Saliva was rendered holy. Anyone caught spitting on the ground was thrown into the stockade in the public square to face humiliation in the midday sun. Spit in the mouth was ok, and many folks enjoyed the holy meditation of swishing the liquid back and forth with their cheeks. Love and appreciation for others was shown by spitting on them - the face was the preferred target, but anywhere the spittle landed was considered blessed and lucky for the foreseeable future. If spit it was expectorated, as is necessary from time to time to avoid drowning, it was to be splooshed (the religiously technical term) into glass jars and carefully marked. For safety and sanitation, any spit older than thirty days was destroyed in a public fashion, with the jar and everything else thrown into the sea in a grand ceremony.

No one remembers whether anyone on the island ever gained better or healed eyesight, and the spitting had an adverse reaction on those not suspecting someone else's blessed sploosh. But this was their religion, following after the One True God. And their page was the authority of Jesus to them. They started attending Spit Festivals and having Holy Spit Conferences, inviting tribal leaders to give a witness to the impact of saliva in their own lives. Each one was drawn to God, and somehow repulsed at the same time - but they thought this was the only way to serve Jesus and to seek better eyesight. Some folks doubted, and soon faction arose over the use and need for splooshing in the public marketplace of ideas.

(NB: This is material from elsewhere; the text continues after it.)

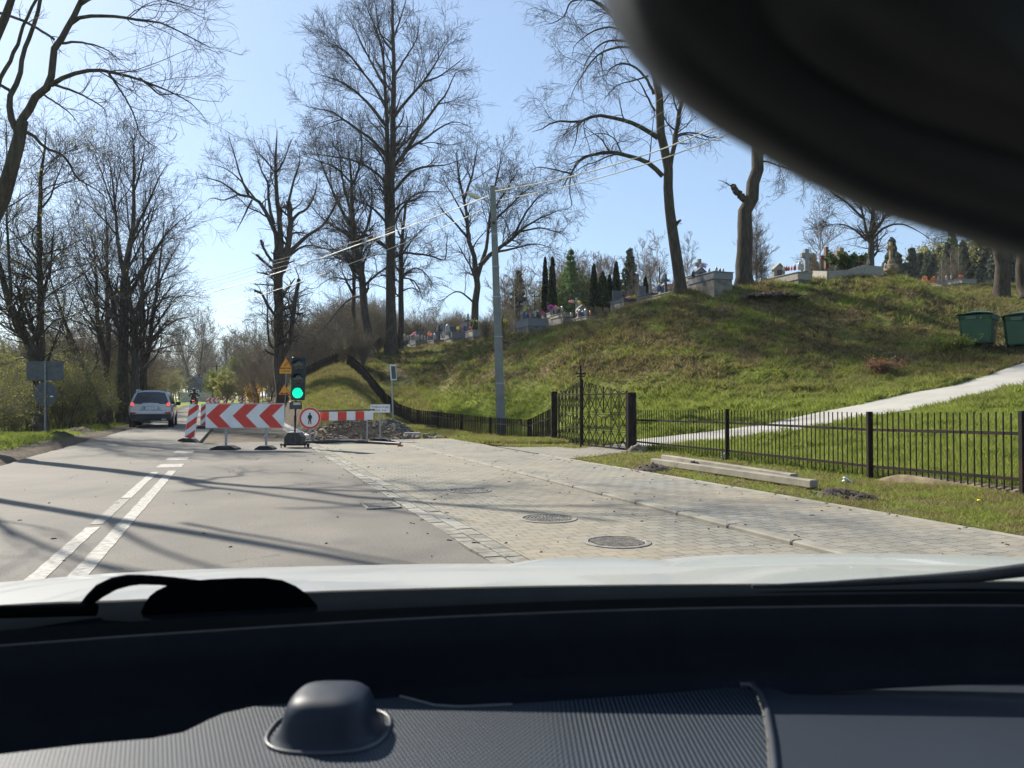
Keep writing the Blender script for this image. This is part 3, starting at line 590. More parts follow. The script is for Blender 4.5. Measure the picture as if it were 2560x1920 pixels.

One day, someone washed up on the same beach as before, this time clinging to another portion of the Bible - this time, a small fragment of John 9:1-12. In the passage, Jesus not only used spit, but he used the saliva to make mud to heal a person's eyes. The man was heralded as a prophet, and he hosted many Spit & Dirt Revival meetings. There was much rejoicing, and it got very dirty. Soon, a new group of folks followed the Way of the Bubbly Mud, much to the chagrin of the Saliva-Only practitioners.

..... I could go on, I suppose, but I think I've conveyed the point. The next guy to come ashore tells of Elijah telling Naaman to dunk in the river seven times for healing (2 Kings 5), and a new island community of 7-Dunkers (not six or eight because that's blasphemy) arises. More and more, they get a little and a little revelation of God, but no one really seems to get the whole picture. That's what I see today - that we've got huge portions of the Story, but there's still holes in what we believe and actually act upon. One group has Spit, another has Mud, yet another is 7-Dunking, and another is hung up on only drinking water that's been turned to wine. We don't have the whole picture - and all of this in the story, and most of it seemingly in the real world, comes out of our understanding more than out of the natural maturing relationship Jesus wants with us.

Truth is truth, and it doesn't need the descriptive "absolute" in front of it to give it any more authority or truthfulness than it already has. However, our ability to know it and convey it is severely limited individually by our own lack of perspective. That's why it's important to value relationships and community, allowing us to seek Christ together and to put our pieces of the truth together - working out salvation together in fear and trembling (Phil 2:12; Heb 10:25) is a missing commodity these days. On top of all that, though, is the realization that we see through a glass darkly (1 Cor 13:12), and that God alone holds Truth. Absolutely.